Your task is to reproduce word for word the lines running from the line containing "Write part 2" to the line containing "struct(obj('trim_2', bm, M_beam, smooth=False), 'dark", inclusive. Nothing else belongs in the answer.
— start Stored records —
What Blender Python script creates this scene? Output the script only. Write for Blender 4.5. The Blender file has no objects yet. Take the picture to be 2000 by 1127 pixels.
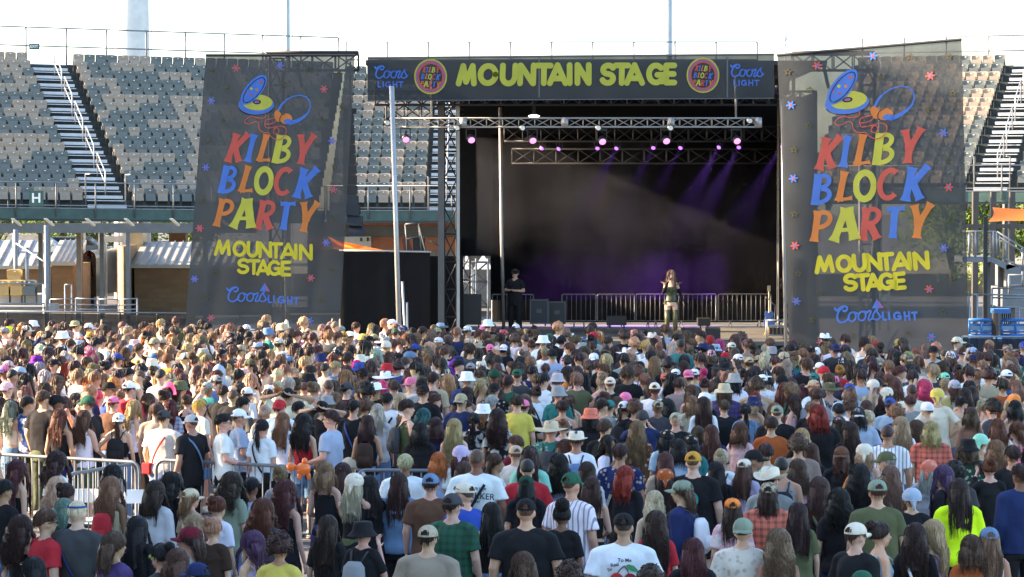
— end Stored records —
— start Stored records —
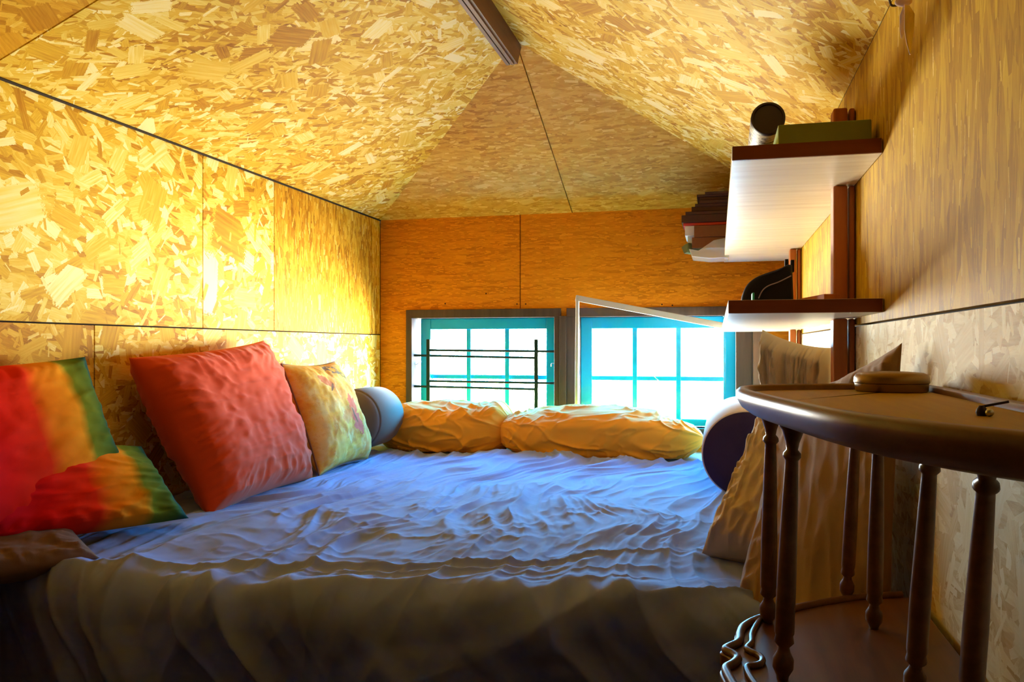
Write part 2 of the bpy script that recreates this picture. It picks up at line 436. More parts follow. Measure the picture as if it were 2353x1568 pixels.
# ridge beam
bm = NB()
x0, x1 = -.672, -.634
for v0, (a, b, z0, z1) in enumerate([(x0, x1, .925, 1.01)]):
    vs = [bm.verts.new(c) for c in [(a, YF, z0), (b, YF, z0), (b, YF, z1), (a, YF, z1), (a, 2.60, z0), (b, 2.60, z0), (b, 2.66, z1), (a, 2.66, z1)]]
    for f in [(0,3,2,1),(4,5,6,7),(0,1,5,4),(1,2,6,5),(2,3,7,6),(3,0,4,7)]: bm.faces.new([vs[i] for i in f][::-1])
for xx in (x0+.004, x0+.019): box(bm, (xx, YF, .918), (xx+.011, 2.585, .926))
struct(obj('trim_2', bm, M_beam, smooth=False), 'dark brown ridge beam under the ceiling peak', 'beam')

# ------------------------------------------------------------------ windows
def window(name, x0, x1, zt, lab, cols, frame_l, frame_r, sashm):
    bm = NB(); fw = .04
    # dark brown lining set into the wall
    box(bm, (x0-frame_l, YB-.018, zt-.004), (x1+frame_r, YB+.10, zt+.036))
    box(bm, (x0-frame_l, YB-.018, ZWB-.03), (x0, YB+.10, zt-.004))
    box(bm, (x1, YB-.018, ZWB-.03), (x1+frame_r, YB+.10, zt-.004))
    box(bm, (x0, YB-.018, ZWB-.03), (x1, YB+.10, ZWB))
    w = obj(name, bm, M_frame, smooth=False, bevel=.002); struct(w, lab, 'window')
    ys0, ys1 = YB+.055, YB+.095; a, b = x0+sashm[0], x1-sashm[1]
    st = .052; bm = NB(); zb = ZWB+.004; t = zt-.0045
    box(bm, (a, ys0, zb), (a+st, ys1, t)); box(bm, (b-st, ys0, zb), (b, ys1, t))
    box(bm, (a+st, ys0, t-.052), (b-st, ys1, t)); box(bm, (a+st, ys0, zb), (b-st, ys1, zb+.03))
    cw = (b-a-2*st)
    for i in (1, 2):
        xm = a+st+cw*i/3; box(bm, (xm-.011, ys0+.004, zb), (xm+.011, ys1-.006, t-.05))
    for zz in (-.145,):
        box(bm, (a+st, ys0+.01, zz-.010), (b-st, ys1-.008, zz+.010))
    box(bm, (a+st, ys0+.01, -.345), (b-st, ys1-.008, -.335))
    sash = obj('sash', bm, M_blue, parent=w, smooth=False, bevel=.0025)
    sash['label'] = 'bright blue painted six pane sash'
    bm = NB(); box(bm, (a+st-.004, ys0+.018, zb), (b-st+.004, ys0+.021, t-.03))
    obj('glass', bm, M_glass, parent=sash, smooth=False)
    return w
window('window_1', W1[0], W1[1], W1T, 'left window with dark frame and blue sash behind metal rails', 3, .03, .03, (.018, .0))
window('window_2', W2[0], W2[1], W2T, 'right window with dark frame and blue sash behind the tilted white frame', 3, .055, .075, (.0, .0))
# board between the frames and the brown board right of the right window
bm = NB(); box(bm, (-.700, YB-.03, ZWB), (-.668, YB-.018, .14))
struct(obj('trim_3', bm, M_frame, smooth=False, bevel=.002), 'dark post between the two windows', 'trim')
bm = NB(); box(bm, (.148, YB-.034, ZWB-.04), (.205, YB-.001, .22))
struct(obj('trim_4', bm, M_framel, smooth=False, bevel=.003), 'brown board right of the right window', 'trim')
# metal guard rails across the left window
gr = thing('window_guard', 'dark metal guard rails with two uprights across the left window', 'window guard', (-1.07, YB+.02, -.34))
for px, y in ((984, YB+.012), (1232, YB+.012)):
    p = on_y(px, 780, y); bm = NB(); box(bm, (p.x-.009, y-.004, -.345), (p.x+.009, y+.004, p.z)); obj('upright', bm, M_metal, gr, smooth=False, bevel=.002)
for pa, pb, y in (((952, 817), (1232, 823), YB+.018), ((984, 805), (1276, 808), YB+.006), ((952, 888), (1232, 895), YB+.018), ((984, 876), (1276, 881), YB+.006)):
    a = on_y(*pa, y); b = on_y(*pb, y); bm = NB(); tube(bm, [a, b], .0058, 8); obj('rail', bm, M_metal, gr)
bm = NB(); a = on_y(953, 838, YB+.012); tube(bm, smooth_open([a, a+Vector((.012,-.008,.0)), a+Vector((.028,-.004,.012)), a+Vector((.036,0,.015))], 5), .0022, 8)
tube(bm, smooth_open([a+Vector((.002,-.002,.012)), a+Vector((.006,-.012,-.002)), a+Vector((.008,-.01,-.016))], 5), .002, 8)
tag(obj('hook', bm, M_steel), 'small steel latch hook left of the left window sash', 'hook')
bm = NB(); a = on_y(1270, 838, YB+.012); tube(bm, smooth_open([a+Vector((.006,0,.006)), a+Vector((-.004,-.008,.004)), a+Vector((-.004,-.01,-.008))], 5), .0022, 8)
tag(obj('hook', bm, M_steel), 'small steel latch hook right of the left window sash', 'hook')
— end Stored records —
> Reply to the task:
Write part 2 of the bpy script that recreates this picture. It picks up at line 436. More parts follow. Measure the picture as if it were 2353x1568 pixels.
# ridge beam
bm = NB()
x0, x1 = -.672, -.634
for v0, (a, b, z0, z1) in enumerate([(x0, x1, .925, 1.01)]):
    vs = [bm.verts.new(c) for c in [(a, YF, z0), (b, YF, z0), (b, YF, z1), (a, YF, z1), (a, 2.60, z0), (b, 2.60, z0), (b, 2.66, z1), (a, 2.66, z1)]]
    for f in [(0,3,2,1),(4,5,6,7),(0,1,5,4),(1,2,6,5),(2,3,7,6),(3,0,4,7)]: bm.faces.new([vs[i] for i in f][::-1])
for xx in (x0+.004, x0+.019): box(bm, (xx, YF, .918), (xx+.011, 2.585, .926))
struct(obj('trim_2', bm, M_beam, smooth=False), 'dark brown ridge beam under the ceiling peak', 'beam')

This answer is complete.